Sunday, November 6, 2016

A Jaunt to Java - Yogyakarta Malioboro and Kraton

The main street of Yogyakarta is named Malioboro, and is where most of the tourists like to eat and shop.  While I find the markets of Asia to be colorful and interesting to walk through, I have a really hard time picking out any individual items that I might be interested in purchasing.  I've never been a very good shopper!  I like to take notice of the various kinds of street foods offered, as well as the various modes of transportation provided.  Bob and I spent a few hours walking around this area, only to be a bit disenchanted by it's ambiance and offerings.  Could it be that familiarity has dulled our appreciation for things once considered intriguing?

The Indonesian batik is really beautiful, and I did buy a few yards to bring home so that I could create wall hangings, a table runner, and perhaps a skirt.  Batik is a wax-resist dying technique which is traditionally done by hand, although most is now done by machine.  Below is a photo of a woman applying the wax patterns on some plain cotton cloth, and a display of various batik fabrics.  I've also included photos of that which I bought and framed.  (I needed something to add a little color to a long unadorned hallway - or at least that's my excuse!)

That afternoon, we took a stroll down to the Kraton Complex - otherwise known as the Sultan's Palace.
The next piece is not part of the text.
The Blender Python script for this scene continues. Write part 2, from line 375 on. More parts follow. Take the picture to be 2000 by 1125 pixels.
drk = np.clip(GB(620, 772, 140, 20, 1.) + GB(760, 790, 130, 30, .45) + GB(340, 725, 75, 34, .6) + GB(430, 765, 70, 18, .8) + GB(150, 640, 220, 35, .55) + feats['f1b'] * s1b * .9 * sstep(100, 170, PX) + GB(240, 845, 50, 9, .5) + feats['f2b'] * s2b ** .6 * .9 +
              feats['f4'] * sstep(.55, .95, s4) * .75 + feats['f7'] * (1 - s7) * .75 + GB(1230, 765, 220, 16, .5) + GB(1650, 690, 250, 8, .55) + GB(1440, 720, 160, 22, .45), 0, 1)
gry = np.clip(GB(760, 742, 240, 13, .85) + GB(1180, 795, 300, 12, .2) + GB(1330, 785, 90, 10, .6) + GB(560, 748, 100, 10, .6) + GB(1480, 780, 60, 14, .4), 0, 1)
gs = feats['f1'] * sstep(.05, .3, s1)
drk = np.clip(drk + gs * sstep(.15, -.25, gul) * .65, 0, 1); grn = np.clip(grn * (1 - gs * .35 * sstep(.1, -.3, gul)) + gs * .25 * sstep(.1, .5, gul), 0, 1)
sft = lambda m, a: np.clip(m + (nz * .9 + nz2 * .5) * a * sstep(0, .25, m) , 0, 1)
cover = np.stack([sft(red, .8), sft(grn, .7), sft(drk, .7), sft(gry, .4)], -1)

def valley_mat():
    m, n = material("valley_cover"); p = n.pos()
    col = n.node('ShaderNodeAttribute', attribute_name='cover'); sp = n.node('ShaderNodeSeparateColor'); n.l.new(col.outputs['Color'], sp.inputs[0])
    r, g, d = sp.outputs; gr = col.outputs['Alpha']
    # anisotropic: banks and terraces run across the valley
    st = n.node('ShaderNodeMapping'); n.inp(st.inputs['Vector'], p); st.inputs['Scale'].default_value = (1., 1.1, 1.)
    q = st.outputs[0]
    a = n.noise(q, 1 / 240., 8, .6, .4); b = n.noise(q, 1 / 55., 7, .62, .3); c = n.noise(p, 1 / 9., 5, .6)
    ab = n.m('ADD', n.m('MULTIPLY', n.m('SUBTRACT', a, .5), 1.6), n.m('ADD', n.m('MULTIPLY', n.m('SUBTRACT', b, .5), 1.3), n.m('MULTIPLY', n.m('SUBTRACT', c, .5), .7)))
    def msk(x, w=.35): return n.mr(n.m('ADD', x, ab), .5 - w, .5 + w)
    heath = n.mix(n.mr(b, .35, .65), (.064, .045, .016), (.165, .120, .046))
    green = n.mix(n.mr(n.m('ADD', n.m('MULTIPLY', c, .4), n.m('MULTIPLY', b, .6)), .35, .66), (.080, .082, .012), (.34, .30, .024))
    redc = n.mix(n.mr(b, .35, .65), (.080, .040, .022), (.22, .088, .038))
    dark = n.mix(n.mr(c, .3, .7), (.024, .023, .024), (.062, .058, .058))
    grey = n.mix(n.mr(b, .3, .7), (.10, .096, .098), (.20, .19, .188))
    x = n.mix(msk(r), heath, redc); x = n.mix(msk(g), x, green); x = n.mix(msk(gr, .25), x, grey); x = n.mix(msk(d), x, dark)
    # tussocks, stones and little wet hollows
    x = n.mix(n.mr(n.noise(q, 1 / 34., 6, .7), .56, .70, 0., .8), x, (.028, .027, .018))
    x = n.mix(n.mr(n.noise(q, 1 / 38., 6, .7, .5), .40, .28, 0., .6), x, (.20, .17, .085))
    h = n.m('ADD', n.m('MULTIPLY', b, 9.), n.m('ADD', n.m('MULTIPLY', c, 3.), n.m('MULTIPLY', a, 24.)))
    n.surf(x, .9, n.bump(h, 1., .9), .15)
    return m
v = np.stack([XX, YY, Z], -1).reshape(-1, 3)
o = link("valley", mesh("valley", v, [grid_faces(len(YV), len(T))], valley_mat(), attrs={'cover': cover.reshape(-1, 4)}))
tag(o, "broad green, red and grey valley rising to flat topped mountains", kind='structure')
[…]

The Sultan (ruler) of Yogyakarta build the palace in 1755, but the area was attacked by the British in 1812 and the palace was burned.  Most of the current structures were rebuilt by the Sultan from 1921 to 1939, and subsequently suffered from an earthquake in 2006.  It serves now as a cultural center for the Javanese people as well as a museum and tourist attraction.  Bob and I had visited the carriage museum the previous day after church, and I'm also documenting that visit now.  Museum Kareta Karaton houses the Sultan's horse-drawn carriages, including two beautifully elaborate carriages imported from the Netherlands.  They even have a "hearse" carriage on display.  The ornamentation on some these carriages is spectacular!

Somehow the "carriages" that awaited us outside the museum quickly lost their appeal!

The Sultan's Palace was somewhat disappointing, but then, that is probably because we didn't understand what we were seeing very well.  Most of the building housed artifacts and special treasures.  I think the large wooden "rolling pin" is actually a drum!  Check out the "boy scout" uniform and the horn lamps!

The most interesting, intriguing and totally impressive place to visit in the Kraton Complex is a place called Taman Sari, or the Sultan's Water Castle.  Built as a pleasure retreat and gardens by the first Sultan in 1765, it originally consisted of about 59 buildings including a mosque, meditation rooms, bedrooms, swimming pools, workshops, places of security and defense, pavilions, gardens and lakes. Much of the complex was destroyed during periods of war and restoration began in the 1970's.  The architect had been to Batavia (the Dutch area of Jakarta) several times to study the European building styles there, and that influence beautifully enhances Taman Sari.


But the thing I enjoyed most about this retreat, was discovering and exploring the extensive networks of hidden tunnels and rooms on both sides of the main gardens and swimming pools.  This would be a perfect "playground" not only for a "playful" Sultan and his harem, but all of his offspring as well!

With some effort we finally found Sumur Gumuling, a two-storied circular building that was used as a mosque or religious edifice.  In one upper niche, an arrow points toward Mecca.  A large crowd arrived here at the same time as us, but even while packed with visitors, I fell in love with the place.  Just look at the dramatic design of the staircases constructed over a once used well!  The "graffiti", which adorns many homes and businesses that now exist where the lakes and ponds of Taman Sari once were, is also a lovely sight to behold.

 I would have lingered here much longer, but after another long day of exploring, Bob was ready for some R&R back at the hotel.  It didn't take much to convince me that pool time and massages were beckoning!